Among the storm's largest effects:

  • Floods in inland areas. From New Jersey to Vermont, Irene's torrents fell on a region that had already been saturated by thunderstorms in the week or so before. Many rivers won't crest for 36 hours or so, and important stretches of the Connecticut River not until Wednesday.
  • Power outages. More than 5 million homes and businesses were without power from North Carolina to Maine on Monday, with no quick end in sight.
  • Lost business activity. Consumers in America's most densely populated region hunkered in their homes instead of going to malls or movie theaters. Although the storm came on a weekend, its effects also spilled into the work week as some transit routes struggled to get running for commuters on Monday.

IN PICTURES: Hurricane Irene

That's a partial list. Other losses include many homes damaged by surging surf or by wind and blown-down trees. Highway 12 in North Carolina was cut in several places. And in Tuxedo Park, N.Y., more than a dozen heating-oil trucks were swept into the Ramapo River as a stream overflowed, The Wall Street Journal reported.

It could have been worse

Despite all the losses, perhaps the most important point is what didn't happen. The region was spared from a much-worse toll due to Irene's weakened wind speeds.

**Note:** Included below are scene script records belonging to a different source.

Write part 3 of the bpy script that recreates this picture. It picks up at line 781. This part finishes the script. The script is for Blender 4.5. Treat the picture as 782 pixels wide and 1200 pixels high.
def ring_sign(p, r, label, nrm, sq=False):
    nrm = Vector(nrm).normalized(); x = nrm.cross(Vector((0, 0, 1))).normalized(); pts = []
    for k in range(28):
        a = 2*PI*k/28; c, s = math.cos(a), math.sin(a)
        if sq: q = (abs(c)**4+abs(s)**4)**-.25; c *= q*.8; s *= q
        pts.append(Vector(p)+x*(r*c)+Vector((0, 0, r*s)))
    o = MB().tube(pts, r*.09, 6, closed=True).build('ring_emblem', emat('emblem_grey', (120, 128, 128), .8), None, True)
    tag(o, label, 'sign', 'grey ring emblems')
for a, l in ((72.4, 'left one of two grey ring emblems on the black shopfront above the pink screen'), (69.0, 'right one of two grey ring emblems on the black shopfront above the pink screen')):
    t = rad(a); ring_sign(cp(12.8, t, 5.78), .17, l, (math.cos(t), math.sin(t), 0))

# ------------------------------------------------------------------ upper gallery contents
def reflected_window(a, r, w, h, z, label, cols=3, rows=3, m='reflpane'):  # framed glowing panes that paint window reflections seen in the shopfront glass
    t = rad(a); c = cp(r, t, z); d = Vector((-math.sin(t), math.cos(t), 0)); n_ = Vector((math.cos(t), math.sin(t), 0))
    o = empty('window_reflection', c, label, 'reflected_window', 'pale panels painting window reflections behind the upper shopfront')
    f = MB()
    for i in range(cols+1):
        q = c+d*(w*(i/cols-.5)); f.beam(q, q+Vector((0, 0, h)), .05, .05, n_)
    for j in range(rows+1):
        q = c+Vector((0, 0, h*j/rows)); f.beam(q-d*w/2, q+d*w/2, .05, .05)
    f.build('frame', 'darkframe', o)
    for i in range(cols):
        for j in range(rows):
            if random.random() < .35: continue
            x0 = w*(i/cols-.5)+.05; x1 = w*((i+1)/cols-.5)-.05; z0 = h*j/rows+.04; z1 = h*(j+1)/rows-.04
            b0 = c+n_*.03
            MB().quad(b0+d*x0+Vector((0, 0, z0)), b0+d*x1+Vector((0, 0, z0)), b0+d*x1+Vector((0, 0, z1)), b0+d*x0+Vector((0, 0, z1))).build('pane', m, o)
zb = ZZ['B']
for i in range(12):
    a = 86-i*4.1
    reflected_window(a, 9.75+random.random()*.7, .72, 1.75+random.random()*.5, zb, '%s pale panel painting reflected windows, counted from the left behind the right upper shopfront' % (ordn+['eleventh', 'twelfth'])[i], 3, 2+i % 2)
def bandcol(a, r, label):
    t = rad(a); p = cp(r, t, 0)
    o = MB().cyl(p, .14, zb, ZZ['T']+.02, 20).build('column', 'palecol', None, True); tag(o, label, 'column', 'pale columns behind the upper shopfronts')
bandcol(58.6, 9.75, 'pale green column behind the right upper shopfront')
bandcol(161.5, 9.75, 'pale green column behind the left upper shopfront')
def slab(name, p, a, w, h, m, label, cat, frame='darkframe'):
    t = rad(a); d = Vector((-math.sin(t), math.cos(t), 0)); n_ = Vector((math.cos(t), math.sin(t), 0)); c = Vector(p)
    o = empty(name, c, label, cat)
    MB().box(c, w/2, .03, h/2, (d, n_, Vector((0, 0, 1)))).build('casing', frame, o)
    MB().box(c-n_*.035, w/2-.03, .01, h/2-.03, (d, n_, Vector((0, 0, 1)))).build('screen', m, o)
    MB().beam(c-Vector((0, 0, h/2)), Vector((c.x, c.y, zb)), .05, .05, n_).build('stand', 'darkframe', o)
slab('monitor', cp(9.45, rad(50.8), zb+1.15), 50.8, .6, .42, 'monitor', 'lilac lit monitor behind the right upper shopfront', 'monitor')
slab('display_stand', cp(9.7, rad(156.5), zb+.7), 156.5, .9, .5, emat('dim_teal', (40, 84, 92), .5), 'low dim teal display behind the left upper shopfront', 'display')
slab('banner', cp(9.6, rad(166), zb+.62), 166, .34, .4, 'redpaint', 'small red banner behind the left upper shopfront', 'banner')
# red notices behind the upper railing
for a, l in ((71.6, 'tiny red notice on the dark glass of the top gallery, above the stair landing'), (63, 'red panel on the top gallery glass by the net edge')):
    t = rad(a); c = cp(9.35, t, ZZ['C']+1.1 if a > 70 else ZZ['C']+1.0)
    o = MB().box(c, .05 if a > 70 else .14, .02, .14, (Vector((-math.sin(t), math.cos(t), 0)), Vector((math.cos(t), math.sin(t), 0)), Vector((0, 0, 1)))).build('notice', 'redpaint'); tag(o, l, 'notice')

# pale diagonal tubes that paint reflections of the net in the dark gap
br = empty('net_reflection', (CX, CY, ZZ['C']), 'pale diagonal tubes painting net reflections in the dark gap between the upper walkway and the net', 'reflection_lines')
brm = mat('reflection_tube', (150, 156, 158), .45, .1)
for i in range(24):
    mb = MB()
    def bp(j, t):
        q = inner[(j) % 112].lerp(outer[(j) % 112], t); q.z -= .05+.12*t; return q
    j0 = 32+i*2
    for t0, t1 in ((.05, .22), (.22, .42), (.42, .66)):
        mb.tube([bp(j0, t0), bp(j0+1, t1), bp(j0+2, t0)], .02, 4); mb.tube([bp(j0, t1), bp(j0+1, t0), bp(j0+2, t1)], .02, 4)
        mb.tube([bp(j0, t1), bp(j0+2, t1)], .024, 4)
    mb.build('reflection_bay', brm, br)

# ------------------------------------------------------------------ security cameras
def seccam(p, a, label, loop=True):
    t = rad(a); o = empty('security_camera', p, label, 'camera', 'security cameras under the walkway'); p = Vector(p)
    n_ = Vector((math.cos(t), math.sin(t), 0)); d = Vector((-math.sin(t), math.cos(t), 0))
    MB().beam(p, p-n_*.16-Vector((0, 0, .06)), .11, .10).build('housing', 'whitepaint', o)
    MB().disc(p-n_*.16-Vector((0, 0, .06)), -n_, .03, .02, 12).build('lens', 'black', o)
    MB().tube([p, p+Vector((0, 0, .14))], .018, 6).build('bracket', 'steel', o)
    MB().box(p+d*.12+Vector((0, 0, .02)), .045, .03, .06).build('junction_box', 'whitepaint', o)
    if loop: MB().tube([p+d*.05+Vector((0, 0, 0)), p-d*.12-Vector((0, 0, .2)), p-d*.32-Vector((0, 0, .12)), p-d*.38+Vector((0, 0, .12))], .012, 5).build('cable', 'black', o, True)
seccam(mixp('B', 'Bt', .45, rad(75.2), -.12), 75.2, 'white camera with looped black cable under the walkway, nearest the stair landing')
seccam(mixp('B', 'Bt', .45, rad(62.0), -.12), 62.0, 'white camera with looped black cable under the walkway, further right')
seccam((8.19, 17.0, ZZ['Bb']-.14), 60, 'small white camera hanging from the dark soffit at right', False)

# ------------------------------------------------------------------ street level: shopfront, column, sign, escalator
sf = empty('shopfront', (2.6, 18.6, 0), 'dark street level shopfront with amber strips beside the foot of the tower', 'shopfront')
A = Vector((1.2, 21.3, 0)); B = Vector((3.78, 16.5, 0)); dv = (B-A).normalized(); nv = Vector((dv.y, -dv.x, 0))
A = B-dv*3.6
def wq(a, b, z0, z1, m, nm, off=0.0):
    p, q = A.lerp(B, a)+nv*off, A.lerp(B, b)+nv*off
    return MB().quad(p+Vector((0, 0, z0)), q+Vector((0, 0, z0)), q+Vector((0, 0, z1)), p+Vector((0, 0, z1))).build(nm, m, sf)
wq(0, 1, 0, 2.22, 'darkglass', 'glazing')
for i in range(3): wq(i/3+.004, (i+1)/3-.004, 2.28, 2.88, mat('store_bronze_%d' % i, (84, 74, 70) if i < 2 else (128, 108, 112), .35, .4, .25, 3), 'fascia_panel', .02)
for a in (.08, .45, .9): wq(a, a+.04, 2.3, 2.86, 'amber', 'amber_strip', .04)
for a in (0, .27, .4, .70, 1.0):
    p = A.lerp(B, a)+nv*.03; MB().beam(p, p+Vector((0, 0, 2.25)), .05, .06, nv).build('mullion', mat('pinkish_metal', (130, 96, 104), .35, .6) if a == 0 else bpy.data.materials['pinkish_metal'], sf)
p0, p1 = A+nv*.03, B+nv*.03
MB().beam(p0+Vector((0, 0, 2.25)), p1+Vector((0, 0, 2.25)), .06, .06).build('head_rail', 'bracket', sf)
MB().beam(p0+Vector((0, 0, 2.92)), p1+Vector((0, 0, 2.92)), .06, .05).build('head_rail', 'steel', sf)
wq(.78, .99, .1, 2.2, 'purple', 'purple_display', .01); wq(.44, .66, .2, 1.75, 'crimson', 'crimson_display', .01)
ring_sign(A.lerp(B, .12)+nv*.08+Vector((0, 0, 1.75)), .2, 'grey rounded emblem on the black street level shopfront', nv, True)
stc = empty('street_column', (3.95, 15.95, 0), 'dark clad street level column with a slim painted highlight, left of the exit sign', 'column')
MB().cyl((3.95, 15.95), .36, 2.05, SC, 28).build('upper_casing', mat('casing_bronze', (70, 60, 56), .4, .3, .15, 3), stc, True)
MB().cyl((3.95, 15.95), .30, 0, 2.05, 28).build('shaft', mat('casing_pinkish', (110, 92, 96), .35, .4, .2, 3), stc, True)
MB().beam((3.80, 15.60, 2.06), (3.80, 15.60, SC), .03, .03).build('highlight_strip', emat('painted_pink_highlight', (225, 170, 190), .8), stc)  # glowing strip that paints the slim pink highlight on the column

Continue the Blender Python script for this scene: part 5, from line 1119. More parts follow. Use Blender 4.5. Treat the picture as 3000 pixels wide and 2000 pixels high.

"We were lucky," says Tom Larsen, a senior vice president at EQECAT, a risk-modeling firm based in Oakland, Calif. "It wouldn't have taken much more energy in the winds to really have significantly more far-reaching damage."

As blue sky bathed the Northeast on Monday, millions of residents returned to daily activities mostly as normal.

Insurance companies could breath a sigh of relief: The share prices of firms such as Allstate and Travelers posted sizable gains Monday morning, leaving the stocks little-changed in price over the past 10 days.